_What is needed:_
Word for word, restate every line of the listing that follows.

_Dataset section:_
## Begin
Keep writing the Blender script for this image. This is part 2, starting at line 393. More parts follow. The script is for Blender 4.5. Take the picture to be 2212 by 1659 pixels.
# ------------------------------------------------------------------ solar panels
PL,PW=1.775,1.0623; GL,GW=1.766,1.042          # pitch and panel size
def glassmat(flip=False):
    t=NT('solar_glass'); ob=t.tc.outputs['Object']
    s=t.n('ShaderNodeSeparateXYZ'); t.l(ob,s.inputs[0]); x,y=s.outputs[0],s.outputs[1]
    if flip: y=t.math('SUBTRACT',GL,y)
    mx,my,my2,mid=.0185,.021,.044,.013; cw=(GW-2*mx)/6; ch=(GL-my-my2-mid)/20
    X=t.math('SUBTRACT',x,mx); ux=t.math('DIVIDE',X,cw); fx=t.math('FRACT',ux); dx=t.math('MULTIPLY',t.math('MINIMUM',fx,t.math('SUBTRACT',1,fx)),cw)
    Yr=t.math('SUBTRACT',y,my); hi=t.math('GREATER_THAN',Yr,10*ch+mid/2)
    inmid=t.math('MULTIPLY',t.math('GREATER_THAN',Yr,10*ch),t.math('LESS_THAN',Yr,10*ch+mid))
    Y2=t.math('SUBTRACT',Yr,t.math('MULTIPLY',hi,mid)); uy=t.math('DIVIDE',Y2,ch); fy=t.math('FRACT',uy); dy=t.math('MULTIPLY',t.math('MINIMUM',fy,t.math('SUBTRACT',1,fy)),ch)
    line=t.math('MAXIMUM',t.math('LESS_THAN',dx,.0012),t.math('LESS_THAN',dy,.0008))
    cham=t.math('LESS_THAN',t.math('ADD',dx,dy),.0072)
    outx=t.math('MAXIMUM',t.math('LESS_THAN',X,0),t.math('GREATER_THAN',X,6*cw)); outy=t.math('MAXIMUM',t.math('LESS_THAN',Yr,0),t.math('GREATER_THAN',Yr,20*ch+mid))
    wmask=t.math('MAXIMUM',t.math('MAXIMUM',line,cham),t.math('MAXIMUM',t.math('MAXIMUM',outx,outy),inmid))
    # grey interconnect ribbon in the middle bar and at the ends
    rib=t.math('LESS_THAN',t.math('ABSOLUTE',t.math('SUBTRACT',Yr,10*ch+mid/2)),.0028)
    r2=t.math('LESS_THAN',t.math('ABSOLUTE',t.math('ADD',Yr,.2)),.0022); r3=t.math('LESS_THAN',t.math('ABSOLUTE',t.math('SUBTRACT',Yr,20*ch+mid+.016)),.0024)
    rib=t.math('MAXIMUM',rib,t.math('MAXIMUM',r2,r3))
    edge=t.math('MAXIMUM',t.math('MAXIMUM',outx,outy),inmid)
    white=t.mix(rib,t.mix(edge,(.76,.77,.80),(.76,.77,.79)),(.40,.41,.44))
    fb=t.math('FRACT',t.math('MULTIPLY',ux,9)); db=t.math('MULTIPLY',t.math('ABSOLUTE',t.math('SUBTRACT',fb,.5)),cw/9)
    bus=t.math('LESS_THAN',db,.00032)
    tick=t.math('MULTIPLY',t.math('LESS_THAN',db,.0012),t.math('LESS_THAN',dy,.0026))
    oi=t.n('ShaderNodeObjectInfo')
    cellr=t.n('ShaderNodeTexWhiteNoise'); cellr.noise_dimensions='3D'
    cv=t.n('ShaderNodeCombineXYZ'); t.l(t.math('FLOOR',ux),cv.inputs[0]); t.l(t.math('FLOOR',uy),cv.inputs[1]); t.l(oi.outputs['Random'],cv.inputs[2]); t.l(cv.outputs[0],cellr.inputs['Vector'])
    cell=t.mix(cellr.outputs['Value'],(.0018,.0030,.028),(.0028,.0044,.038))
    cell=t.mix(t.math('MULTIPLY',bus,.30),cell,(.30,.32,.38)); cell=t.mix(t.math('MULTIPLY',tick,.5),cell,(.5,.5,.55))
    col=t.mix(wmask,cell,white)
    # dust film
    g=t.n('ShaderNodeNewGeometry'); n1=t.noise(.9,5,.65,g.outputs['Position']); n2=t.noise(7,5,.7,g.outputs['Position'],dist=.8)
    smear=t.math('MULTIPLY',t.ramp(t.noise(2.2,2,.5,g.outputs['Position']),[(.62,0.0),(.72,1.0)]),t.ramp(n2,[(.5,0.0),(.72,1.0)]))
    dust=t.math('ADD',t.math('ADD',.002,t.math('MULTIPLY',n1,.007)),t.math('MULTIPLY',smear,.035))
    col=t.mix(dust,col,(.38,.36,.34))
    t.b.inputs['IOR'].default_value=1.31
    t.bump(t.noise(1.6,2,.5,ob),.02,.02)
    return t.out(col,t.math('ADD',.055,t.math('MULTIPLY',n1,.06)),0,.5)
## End
_Task output:_
Keep writing the Blender script for this image. This is part 2, starting at line 393. More parts follow. The script is for Blender 4.5. Take the picture to be 2212 by 1659 pixels.
# ------------------------------------------------------------------ solar panels
PL,PW=1.775,1.0623; GL,GW=1.766,1.042          # pitch and panel size
def glassmat(flip=False):
    t=NT('solar_glass'); ob=t.tc.outputs['Object']
    s=t.n('ShaderNodeSeparateXYZ'); t.l(ob,s.inputs[0]); x,y=s.outputs[0],s.outputs[1]
    if flip: y=t.math('SUBTRACT',GL,y)
    mx,my,my2,mid=.0185,.021,.044,.013; cw=(GW-2*mx)/6; ch=(GL-my-my2-mid)/20
    X=t.math('SUBTRACT',x,mx); ux=t.math('DIVIDE',X,cw); fx=t.math('FRACT',ux); dx=t.math('MULTIPLY',t.math('MINIMUM',fx,t.math('SUBTRACT',1,fx)),cw)
    Yr=t.math('SUBTRACT',y,my); hi=t.math('GREATER_THAN',Yr,10*ch+mid/2)
    inmid=t.math('MULTIPLY',t.math('GREATER_THAN',Yr,10*ch),t.math('LESS_THAN',Yr,10*ch+mid))
    Y2=t.math('SUBTRACT',Yr,t.math('MULTIPLY',hi,mid)); uy=t.math('DIVIDE',Y2,ch); fy=t.math('FRACT',uy); dy=t.math('MULTIPLY',t.math('MINIMUM',fy,t.math('SUBTRACT',1,fy)),ch)
    line=t.math('MAXIMUM',t.math('LESS_THAN',dx,.0012),t.math('LESS_THAN',dy,.0008))
    cham=t.math('LESS_THAN',t.math('ADD',dx,dy),.0072)
    outx=t.math('MAXIMUM',t.math('LESS_THAN',X,0),t.math('GREATER_THAN',X,6*cw)); outy=t.math('MAXIMUM',t.math('LESS_THAN',Yr,0),t.math('GREATER_THAN',Yr,20*ch+mid))
    wmask=t.math('MAXIMUM',t.math('MAXIMUM',line,cham),t.math('MAXIMUM',t.math('MAXIMUM',outx,outy),inmid))
    # grey interconnect ribbon in the middle bar and at the ends
    rib=t.math('LESS_THAN',t.math('ABSOLUTE',t.math('SUBTRACT',Yr,10*ch+mid/2)),.0028)
    r2=t.math('LESS_THAN',t.math('ABSOLUTE',t.math('ADD',Yr,.2)),.0022); r3=t.math('LESS_THAN',t.math('ABSOLUTE',t.math('SUBTRACT',Yr,20*ch+mid+.016)),.0024)
    rib=t.math('MAXIMUM',rib,t.math('MAXIMUM',r2,r3))
    edge=t.math('MAXIMUM',t.math('MAXIMUM',outx,outy),inmid)
    white=t.mix(rib,t.mix(edge,(.76,.77,.80),(.76,.77,.79)),(.40,.41,.44))
    fb=t.math('FRACT',t.math('MULTIPLY',ux,9)); db=t.math('MULTIPLY',t.math('ABSOLUTE',t.math('SUBTRACT',fb,.5)),cw/9)
    bus=t.math('LESS_THAN',db,.00032)
    tick=t.math('MULTIPLY',t.math('LESS_THAN',db,.0012),t.math('LESS_THAN',dy,.0026))
    oi=t.n('ShaderNodeObjectInfo')
    cellr=t.n('ShaderNodeTexWhiteNoise'); cellr.noise_dimensions='3D'
    cv=t.n('ShaderNodeCombineXYZ'); t.l(t.math('FLOOR',ux),cv.inputs[0]); t.l(t.math('FLOOR',uy),cv.inputs[1]); t.l(oi.outputs['Random'],cv.inputs[2]); t.l(cv.outputs[0],cellr.inputs['Vector'])
    cell=t.mix(cellr.outputs['Value'],(.0018,.0030,.028),(.0028,.0044,.038))
    cell=t.mix(t.math('MULTIPLY',bus,.30),cell,(.30,.32,.38)); cell=t.mix(t.math('MULTIPLY',tick,.5),cell,(.5,.5,.55))
    col=t.mix(wmask,cell,white)
    # dust film
    g=t.n('ShaderNodeNewGeometry'); n1=t.noise(.9,5,.65,g.outputs['Position']); n2=t.noise(7,5,.7,g.outputs['Position'],dist=.8)
    smear=t.math('MULTIPLY',t.ramp(t.noise(2.2,2,.5,g.outputs['Position']),[(.62,0.0),(.72,1.0)]),t.ramp(n2,[(.5,0.0),(.72,1.0)]))
    dust=t.math('ADD',t.math('ADD',.002,t.math('MULTIPLY',n1,.007)),t.math('MULTIPLY',smear,.035))
    col=t.mix(dust,col,(.38,.36,.34))
    t.b.inputs['IOR'].default_value=1.31
    t.bump(t.noise(1.6,2,.5,ob),.02,.02)
    return t.out(col,t.math('ADD',.055,t.math('MULTIPLY',n1,.06)),0,.5)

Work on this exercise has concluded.